(Scene script records)
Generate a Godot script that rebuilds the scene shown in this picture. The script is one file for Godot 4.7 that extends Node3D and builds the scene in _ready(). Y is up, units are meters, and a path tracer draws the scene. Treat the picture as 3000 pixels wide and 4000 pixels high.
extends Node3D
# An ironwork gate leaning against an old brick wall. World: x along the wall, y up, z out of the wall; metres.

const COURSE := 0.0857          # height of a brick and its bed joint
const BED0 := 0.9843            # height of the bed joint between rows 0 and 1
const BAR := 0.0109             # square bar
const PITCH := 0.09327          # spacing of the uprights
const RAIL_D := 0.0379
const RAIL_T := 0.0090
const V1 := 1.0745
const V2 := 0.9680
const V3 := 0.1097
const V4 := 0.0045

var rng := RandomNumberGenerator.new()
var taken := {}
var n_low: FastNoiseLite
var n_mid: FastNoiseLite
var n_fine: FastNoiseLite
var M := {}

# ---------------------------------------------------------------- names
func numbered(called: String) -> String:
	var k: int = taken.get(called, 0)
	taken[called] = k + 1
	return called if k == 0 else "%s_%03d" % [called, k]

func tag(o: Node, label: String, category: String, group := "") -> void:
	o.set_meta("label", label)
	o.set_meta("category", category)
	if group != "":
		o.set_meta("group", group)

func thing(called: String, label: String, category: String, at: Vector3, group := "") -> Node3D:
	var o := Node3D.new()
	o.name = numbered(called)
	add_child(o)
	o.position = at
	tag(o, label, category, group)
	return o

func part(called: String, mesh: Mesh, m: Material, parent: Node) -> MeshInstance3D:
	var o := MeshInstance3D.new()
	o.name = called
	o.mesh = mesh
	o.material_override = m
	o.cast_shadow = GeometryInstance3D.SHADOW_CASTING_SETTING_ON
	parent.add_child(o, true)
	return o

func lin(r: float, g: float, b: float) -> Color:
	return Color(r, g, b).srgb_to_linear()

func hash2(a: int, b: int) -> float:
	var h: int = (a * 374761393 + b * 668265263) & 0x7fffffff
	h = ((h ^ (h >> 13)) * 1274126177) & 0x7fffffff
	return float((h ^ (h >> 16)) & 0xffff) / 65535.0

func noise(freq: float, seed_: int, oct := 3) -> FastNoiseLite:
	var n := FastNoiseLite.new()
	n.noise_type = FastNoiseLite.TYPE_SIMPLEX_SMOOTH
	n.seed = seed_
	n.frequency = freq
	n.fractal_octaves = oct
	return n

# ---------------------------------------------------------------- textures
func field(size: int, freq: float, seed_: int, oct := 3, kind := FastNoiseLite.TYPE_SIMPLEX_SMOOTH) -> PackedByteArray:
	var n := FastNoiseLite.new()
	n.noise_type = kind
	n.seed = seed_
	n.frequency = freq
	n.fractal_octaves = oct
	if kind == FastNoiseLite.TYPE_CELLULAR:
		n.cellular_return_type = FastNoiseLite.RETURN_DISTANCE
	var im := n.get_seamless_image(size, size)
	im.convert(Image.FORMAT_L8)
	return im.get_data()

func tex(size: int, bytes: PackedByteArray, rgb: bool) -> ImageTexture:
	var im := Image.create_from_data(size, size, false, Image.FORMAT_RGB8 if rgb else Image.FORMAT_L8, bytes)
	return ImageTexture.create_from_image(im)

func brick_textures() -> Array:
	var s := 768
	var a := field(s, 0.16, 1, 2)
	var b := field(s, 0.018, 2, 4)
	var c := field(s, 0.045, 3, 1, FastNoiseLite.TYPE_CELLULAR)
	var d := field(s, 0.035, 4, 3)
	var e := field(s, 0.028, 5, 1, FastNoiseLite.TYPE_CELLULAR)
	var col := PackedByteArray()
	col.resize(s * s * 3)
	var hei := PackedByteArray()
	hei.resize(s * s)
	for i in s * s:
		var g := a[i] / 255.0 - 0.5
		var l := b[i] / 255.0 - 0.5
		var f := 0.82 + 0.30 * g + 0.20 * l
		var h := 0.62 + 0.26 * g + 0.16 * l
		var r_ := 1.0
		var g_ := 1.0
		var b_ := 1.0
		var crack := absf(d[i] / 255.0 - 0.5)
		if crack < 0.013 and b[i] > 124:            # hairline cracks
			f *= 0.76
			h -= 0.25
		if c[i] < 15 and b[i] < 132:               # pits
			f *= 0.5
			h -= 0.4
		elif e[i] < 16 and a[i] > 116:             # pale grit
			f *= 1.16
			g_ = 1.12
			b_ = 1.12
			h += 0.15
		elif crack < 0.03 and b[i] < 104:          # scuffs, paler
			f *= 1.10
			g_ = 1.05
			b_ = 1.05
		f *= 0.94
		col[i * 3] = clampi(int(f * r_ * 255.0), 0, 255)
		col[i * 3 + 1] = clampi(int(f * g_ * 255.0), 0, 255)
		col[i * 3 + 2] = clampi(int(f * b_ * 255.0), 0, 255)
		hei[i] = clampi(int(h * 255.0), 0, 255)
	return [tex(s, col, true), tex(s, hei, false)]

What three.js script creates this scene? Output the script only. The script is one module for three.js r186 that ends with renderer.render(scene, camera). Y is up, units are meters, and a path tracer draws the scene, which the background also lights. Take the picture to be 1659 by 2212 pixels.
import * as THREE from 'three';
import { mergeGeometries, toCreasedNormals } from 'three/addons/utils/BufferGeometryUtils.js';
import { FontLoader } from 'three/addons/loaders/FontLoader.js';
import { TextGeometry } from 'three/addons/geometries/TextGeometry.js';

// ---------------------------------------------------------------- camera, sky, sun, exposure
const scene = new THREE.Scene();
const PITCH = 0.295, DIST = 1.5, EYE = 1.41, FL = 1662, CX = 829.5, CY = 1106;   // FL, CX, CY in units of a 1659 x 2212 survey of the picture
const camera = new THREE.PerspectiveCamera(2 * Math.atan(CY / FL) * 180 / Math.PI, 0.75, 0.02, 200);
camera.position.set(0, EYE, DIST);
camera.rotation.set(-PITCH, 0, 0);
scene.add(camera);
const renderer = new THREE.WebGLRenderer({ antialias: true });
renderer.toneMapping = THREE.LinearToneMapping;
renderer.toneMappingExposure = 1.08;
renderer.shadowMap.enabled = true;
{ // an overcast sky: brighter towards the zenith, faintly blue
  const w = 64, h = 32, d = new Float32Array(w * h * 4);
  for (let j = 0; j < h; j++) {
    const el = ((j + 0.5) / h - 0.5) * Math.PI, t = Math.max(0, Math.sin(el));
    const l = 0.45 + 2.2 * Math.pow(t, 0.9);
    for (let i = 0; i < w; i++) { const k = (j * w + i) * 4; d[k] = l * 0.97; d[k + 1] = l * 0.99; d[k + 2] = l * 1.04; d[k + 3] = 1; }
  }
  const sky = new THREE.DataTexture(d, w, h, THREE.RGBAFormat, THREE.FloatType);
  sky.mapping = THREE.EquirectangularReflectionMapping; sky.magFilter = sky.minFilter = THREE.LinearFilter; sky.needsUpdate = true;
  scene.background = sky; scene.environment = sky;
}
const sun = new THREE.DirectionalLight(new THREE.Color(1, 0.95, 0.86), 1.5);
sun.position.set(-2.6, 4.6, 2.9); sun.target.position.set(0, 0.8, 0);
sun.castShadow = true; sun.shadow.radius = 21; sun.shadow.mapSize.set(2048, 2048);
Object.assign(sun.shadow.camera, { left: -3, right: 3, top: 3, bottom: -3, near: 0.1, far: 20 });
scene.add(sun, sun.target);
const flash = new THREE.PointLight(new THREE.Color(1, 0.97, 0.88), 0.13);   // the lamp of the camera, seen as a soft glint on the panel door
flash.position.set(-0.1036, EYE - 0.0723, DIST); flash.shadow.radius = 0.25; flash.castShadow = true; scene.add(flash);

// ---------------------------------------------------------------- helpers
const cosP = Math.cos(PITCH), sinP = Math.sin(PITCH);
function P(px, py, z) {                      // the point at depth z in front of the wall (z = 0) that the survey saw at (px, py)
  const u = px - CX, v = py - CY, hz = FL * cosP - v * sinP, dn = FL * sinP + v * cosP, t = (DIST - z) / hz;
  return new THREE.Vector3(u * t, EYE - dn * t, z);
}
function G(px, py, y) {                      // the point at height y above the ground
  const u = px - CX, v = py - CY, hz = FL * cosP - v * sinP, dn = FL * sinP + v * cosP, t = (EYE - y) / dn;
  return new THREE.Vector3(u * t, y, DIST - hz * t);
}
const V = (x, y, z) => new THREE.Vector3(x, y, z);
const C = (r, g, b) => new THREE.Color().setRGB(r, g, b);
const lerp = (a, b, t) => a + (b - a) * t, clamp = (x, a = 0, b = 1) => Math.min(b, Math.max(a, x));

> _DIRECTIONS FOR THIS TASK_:
What you return should be the lines from the start of the data through the line with "const V4 := 0.0045", quoted exactly and nothing more.

> _FULL RESPONSE_:
Generate a Godot script that rebuilds the scene shown in this picture. The script is one file for Godot 4.7 that extends Node3D and builds the scene in _ready(). Y is up, units are meters, and a path tracer draws the scene. Treat the picture as 3000 pixels wide and 4000 pixels high.
extends Node3D
# An ironwork gate leaning against an old brick wall. World: x along the wall, y up, z out of the wall; metres.

const COURSE := 0.0857          # height of a brick and its bed joint
const BED0 := 0.9843            # height of the bed joint between rows 0 and 1
const BAR := 0.0109             # square bar
const PITCH := 0.09327          # spacing of the uprights
const RAIL_D := 0.0379
const RAIL_T := 0.0090
const V1 := 1.0745
const V2 := 0.9680
const V3 := 0.1097
const V4 := 0.0045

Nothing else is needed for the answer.